There were logistical problems with my original idea of the glass being on shelves or plinths – problems any exhibition touring multiple venues on a limited budget would encounter. I actually find restriction quite a creative catalyst, and I’m happy with the solution I devised. In retrospect, I think that the stools, platform and beer glasses are more successful than the shelves would have been.

The platform unites the separate pieces. It also acts as a reference to the stage for a band and lends more musicality to the pieces as a group. As single pieces they seem to [be] more like glass objects. The stools and beer glasses extend the references to jazz clubs and they are now integral to the work.

Does the team-like quality of ‘Cryonic Quintet’ have anything to do with the sense of fraternity you experienced in the glass world?

No. It’s much more relative to making music. Although I agree with Kevin Murray’s linking the two processes.

Did you enjoy working with Kevin Murray’s curatorial brief for ‘Symmetry’ and how much did it influence your work?

Yes. It was intriguing and unusual. My piece is essentially my response to that brief. I had begun playing with a few glass stacks as part of my studio work, but only in a very general and inconclusive way. It is also unusual for me to consciously address a material concern (i.e. glass and glass blowing) as part of my subject matter. I responded to Symmetry because the conceptual base was more important than the material presence. It also involved participants from a number of different media which I saw as a healthy trend for craft exhibitions.

How were your pieces constructed?

Initially, I’d stick things together with a hot glue gun, for speed and reversibility, and when I was happy with a particular configuration, I’d redo it with a two-part epoxy glue for strength and durability.

Do you think that it is important that all the bits came from the same opp shop…did you collect them all in one day?

I’m not sure where that idea came from–the bits are from opp shops all over the place (three States, actually) and all over the calendar.

Was it important that the bits were old and machine made rather than hand-made?

It was important that they were everyday glass. It works against the exaggeration of the form and references within the pieces. It’s an ongoing interest for me–simple things, simple actions, no tricks. It was also a part of the jazz reference–basic units (notes) in exceptional combinations.

In your recent exhibition at the Luba Bilu Gallery (June 1984) in Melbourne you exhibited a wide variety of objects and materials–everything from rope quoits to pizza trays, tyres and trowels. The result looked like an accumulation of old machinery and implements artfully arranged. Do you feel that you ‘aesthetise (sic) junk’?

I feel that I draw attention to certain aesthetic qualities that I detect in the things I choose to work with but I hope that this is not all I do. There is a preciseness to my arrangement–a type of ‘studied negligence’–because I am concerned with creating links and associations between the objects I work with. There is a commonality in the things I use. They usually come from tips or junk shops so their worn-out quality gives them a unified patina. I think of them as being at the point of disappearing and I see what I do as an act of retrieval–pulling back that which seems worthless and gone from the world and reinvesting them with a sort of value. I like to think of it as liberating the forgotten fragments of life–a kind of intellectual and physical recycling. For me it is both a political and aesthetic statement. It is about changes in the perception of an object’s status and significance.
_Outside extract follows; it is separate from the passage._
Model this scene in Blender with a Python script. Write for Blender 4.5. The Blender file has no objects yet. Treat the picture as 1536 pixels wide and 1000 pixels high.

The use of found objects questions traditional values about what art is…and likewise what craft is…is it more relevant to either?

After nearly 100 years of this stuff (found objects in art) there is little that is radical. It has its own history and traditions, and the questions it raises about what art is are not longer as critical as other issues raised by other forms of practice or theory such as the reception and place of art in society. Perhaps, given the tradition and pre-eminence of the makers hand within the crafts, the use of pre-existent objects poses other questions for that crafts tradition (as does mechanical production or use of factory labour, etc.)

Do you now see yourself as sculptor, and if so, when was the transition?

If I describe myself as a sculptor, I then face questions about what defines a sculptor. I do not have a grounding in conventional sculptural language, I do not work primarily with the articulation of volume and space, I don’t even work primarily in the round. These would be things a traditional sculptor would address. But I do work with objects, I work with space, I work with the physical properties of things, and I am not a painter, so I guess I have sculptural tendencies! I just say I’m an artist. I started describing myself as an artist around the mid-eighties when I stopped showing exclusively in glass galleries.

Robert Rooney said you ‘can’t seem to leave things as you find them’…do you agree?

I’m not interested in just being a collector and re-locator of things. Marcel Duchamp’s ready-mades do not bear constant repetition. I realise that the insertions and connections that I make in my work are subtle and often minimal, but to me they are the essential quality I bring to it.

In a recent review of your work in ‘Art Monthly’, Jim Logan said that “you want to imbue objects with poetic, human associations and to invite viewers to share their recreaction”. Are you a romantic?

Yes. Absolutely. (laughs)

You have said that your process of working is, ‘a search for connections and meanings across disparate objects and various territories’…what connections and meanings, apart from jazz, are in ‘Cryonic Quintet’?

An underlying theme in a lot of my pieces that is becoming more obvious to me recently is the notion of ‘fit’. By this I mean something of a sense of rightness in the connection between things, a possibility of belonging against a lived experience of fracture and dislocation. This is less obvious in the ‘Quintet’ where there is such a strong material matching, but it was a factor in their making that still informs their form and articulation (I’m talking about trying to achieve a seamless flow between one bit and the next, as well as in each piece overall). The other thing that is present in the pieces for me is the pretense (sic) of excess or splendour collapsing under scrutiny (the recognition of domestic bits and pieces, the odd price tag, etc).

Do you like jazz?

No! I listened to a bit of Miles Davis making this work, and some of the contemporary acid jazz like UTE, but I’m not very knowledgeable or appreciative. I tend to like more human voice in my music than a lot of jazz seems to offer.